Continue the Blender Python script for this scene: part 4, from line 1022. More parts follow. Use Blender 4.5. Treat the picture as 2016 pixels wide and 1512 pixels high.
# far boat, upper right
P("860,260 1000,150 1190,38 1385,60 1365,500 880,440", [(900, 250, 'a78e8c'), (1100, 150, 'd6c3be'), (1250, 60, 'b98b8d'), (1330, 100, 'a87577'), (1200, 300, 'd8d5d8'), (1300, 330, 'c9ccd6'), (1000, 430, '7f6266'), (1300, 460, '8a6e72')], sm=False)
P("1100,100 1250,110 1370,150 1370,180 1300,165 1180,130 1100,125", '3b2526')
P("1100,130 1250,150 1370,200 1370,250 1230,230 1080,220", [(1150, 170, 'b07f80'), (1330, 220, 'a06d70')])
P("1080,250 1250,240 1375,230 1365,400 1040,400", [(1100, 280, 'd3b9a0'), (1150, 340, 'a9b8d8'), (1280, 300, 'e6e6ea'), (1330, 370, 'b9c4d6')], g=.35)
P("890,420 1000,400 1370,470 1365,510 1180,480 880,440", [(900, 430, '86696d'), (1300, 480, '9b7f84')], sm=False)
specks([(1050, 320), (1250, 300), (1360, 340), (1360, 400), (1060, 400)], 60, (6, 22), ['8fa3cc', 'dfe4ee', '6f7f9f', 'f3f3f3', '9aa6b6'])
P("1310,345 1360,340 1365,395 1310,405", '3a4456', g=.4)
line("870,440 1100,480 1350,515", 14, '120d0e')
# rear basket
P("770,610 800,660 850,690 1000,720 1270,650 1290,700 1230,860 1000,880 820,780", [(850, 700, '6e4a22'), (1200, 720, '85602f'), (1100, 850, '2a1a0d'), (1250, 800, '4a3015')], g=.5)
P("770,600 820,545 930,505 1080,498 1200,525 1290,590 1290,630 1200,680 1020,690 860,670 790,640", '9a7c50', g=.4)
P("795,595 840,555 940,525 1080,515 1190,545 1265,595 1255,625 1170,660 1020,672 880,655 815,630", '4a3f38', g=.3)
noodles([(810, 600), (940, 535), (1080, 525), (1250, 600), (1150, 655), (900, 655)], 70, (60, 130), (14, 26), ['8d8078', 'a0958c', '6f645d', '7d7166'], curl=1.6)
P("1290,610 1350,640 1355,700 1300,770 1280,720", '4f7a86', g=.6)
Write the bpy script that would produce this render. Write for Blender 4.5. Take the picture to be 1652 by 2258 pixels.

+ + + + + + +

EXERCISE OBJECTIVE:
Transcribe each entry precisely, missing none.

WRITTEN SOLUTION:
Continue the Blender Python script for this scene: part 4, from line 1022. More parts follow. Use Blender 4.5. Treat the picture as 2016 pixels wide and 1512 pixels high.
# far boat, upper right
P("860,260 1000,150 1190,38 1385,60 1365,500 880,440", [(900, 250, 'a78e8c'), (1100, 150, 'd6c3be'), (1250, 60, 'b98b8d'), (1330, 100, 'a87577'), (1200, 300, 'd8d5d8'), (1300, 330, 'c9ccd6'), (1000, 430, '7f6266'), (1300, 460, '8a6e72')], sm=False)
P("1100,100 1250,110 1370,150 1370,180 1300,165 1180,130 1100,125", '3b2526')
P("1100,130 1250,150 1370,200 1370,250 1230,230 1080,220", [(1150, 170, 'b07f80'), (1330, 220, 'a06d70')])
P("1080,250 1250,240 1375,230 1365,400 1040,400", [(1100, 280, 'd3b9a0'), (1150, 340, 'a9b8d8'), (1280, 300, 'e6e6ea'), (1330, 370, 'b9c4d6')], g=.35)
P("890,420 1000,400 1370,470 1365,510 1180,480 880,440", [(900, 430, '86696d'), (1300, 480, '9b7f84')], sm=False)
specks([(1050, 320), (1250, 300), (1360, 340), (1360, 400), (1060, 400)], 60, (6, 22), ['8fa3cc', 'dfe4ee', '6f7f9f', 'f3f3f3', '9aa6b6'])
P("1310,345 1360,340 1365,395 1310,405", '3a4456', g=.4)
line("870,440 1100,480 1350,515", 14, '120d0e')
# rear basket
P("770,610 800,660 850,690 1000,720 1270,650 1290,700 1230,860 1000,880 820,780", [(850, 700, '6e4a22'), (1200, 720, '85602f'), (1100, 850, '2a1a0d'), (1250, 800, '4a3015')], g=.5)
P("770,600 820,545 930,505 1080,498 1200,525 1290,590 1290,630 1200,680 1020,690 860,670 790,640", '9a7c50', g=.4)
P("795,595 840,555 940,525 1080,515 1190,545 1265,595 1255,625 1170,660 1020,672 880,655 815,630", '4a3f38', g=.3)
noodles([(810, 600), (940, 535), (1080, 525), (1250, 600), (1150, 655), (900, 655)], 70, (60, 130), (14, 26), ['8d8078', 'a0958c', '6f645d', '7d7166'], curl=1.6)
P("1290,610 1350,640 1355,700 1300,770 1280,720", '4f7a86', g=.6)
Write the bpy script that would produce this render. Write for Blender 4.5. Take the picture to be 1652 by 2258 pixels.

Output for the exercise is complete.